A $1 million prize has been announced for anyone who can solve an allegedly “simple” chess puzzle.
Clair Hart
August 31, 2017
A $1 million prize has been announced for anyone who can solve an allegedly “simple” chess puzzle.
Researchers have thrown down the gauntlet to computer programmers to find a solution to a chess puzzle — but it could take thousands of years to solve.
Computer scientist Professor Ian Gent and his colleagues at the University of St Andrews are now challenging computer programmers to solve it for $1 million (£776,478).
They believe any programme capable of solving it would be so powerful it would be able to solve impossible tasks – such as decrypting the toughest security on the internet.
Devised in 1850, the Queens Puzzle originally challenged a player to place eight queens on a standard chessboard so that no two queens could attack each other.
This means putting one queen in each row, so that no two queens are in the same column, and no two queens in the same diagonal.
Although the problem has been solved by human beings, once the chess board increases to a large size no computer programme can solve it.
The university researchers first became intrigued by the puzzle after a friend challenged Professor Gent to solve it on Facebook.
Professor Gent said: “If you could write a computer programme that could solve the problem really fast, you could adapt it to solve many of the most important problems that affect us all daily.
“This includes trivial challenges like working out the largest group of your Facebook friends who don’t know each other.

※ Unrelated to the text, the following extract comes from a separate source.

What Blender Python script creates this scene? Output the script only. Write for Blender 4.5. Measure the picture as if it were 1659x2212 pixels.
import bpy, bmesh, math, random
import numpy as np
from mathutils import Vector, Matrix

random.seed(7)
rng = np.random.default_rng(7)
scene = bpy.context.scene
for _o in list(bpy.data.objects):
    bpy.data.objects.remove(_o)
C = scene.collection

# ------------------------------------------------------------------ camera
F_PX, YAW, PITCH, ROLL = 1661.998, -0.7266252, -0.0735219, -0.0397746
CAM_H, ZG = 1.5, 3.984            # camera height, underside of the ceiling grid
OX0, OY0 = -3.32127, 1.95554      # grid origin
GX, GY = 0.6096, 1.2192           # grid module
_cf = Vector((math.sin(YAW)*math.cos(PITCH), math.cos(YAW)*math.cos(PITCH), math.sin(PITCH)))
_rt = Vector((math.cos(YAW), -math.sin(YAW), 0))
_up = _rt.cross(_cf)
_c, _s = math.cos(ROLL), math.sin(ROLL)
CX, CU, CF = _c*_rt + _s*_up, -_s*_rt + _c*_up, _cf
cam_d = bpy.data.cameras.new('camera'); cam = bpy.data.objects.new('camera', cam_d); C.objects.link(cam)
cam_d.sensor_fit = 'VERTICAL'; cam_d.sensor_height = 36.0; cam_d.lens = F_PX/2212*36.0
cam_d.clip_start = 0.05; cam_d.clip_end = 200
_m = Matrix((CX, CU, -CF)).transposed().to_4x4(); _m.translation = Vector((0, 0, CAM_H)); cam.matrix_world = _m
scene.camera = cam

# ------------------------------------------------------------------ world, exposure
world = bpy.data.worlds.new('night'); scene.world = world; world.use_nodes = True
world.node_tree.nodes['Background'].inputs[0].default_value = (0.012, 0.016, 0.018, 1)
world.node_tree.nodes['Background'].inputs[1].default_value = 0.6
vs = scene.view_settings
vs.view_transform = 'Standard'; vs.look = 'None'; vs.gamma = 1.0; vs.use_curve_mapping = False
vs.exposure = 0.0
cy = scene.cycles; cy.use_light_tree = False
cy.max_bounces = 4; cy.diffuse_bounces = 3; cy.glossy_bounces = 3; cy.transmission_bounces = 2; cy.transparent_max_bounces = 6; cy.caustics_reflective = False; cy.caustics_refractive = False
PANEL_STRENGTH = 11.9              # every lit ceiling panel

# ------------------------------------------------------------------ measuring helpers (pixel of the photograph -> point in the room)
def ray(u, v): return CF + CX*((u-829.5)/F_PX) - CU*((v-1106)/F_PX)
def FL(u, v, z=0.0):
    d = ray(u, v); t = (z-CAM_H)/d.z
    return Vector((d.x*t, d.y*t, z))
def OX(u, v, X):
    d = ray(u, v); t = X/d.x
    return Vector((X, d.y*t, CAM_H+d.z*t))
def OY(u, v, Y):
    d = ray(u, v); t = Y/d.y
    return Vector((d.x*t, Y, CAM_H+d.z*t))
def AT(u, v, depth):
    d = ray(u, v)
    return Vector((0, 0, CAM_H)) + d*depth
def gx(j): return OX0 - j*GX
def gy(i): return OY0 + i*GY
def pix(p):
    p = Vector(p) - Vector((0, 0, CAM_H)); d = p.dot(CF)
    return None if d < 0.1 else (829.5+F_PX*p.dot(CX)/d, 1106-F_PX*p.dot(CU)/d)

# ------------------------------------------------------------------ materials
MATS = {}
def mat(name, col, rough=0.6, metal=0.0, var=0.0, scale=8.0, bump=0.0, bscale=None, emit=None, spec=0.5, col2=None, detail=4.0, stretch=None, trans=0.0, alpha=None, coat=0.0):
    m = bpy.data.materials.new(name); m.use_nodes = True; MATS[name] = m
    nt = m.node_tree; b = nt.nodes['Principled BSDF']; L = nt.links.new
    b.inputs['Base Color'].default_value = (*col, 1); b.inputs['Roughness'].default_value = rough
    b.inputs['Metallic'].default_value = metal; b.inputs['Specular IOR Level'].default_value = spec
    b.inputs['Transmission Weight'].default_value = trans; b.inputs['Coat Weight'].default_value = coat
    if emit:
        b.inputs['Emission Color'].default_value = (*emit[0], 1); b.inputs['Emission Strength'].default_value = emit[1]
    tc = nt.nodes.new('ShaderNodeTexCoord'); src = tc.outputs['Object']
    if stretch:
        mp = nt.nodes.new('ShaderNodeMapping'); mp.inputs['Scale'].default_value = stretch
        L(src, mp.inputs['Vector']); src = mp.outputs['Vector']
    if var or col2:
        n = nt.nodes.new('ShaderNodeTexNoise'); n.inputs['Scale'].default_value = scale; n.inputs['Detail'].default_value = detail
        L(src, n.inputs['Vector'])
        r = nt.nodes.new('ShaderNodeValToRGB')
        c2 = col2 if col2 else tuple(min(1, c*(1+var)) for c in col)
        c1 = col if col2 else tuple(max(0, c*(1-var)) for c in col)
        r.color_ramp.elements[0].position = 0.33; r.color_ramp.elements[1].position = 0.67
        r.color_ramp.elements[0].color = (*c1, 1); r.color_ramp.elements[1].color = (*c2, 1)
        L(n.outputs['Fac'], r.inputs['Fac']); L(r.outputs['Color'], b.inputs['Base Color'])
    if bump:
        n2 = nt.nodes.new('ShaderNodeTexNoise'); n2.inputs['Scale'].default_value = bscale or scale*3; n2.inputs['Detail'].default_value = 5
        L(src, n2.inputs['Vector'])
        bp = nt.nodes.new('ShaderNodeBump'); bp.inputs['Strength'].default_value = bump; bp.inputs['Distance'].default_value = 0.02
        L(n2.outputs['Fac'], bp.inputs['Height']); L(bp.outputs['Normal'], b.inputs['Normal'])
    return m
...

“Or very important ones like cracking the codes that keep all our online transactions safe.”
In a paper published in the Journal of Artificial Intelligence Research today (Thur), the team concludes the rewards to be reaped by such a programme would be immense.
Not least in financial terms with firms rushing to use it to offer technological solutions, and also a $1m prize offered by the Clay Mathematics Institute in America.
The reason these problems are so difficult for computer programmes is that there are so many options to consider – it can take years.
Dr Peter Nightingale said: “In practice, nobody has ever come close to writing a programme that can solve the problem quickly.
“So what our research has shown is that – for all practical purposes – it can’t be done.”
They’re completely bonkers.
Let’s say we want to do a Queens puzzle arrangement for a board with a side of length n squares, where n is for instance a big number prime.
Now if we can work out the solution for a normal chessboard of 8×8 squares we can generate a solution for a board of 64×64 squares simply by dividing that up into areas of 8×8 resembling the squares of a chessboard and then substituting the whole original chessboard for each of the 8×8 squares in the same pattern as the queens on the original chessboard and then you have a sort of reverse fractal pattern which also satisfies the criteria.
And then you can repeat the process over and over until you have a board with a side larger than the big number prime and then simply remove rows and columns until you get down to a board of size nxn and the pattern on that board should also meet the criteria.
James, I pretty much agree with you. The problem of solving the 8×8 case was solved a long time ago, there being 92 solutions, which reduces to 12 if one discounts rotations of the board and mirror images. If the problem is to find ONE solution on any NxN board, I don’t think the problem can be all that complex. The difficulty comes when trying to find ALL the solutions for any NxN board. That is a real challenge.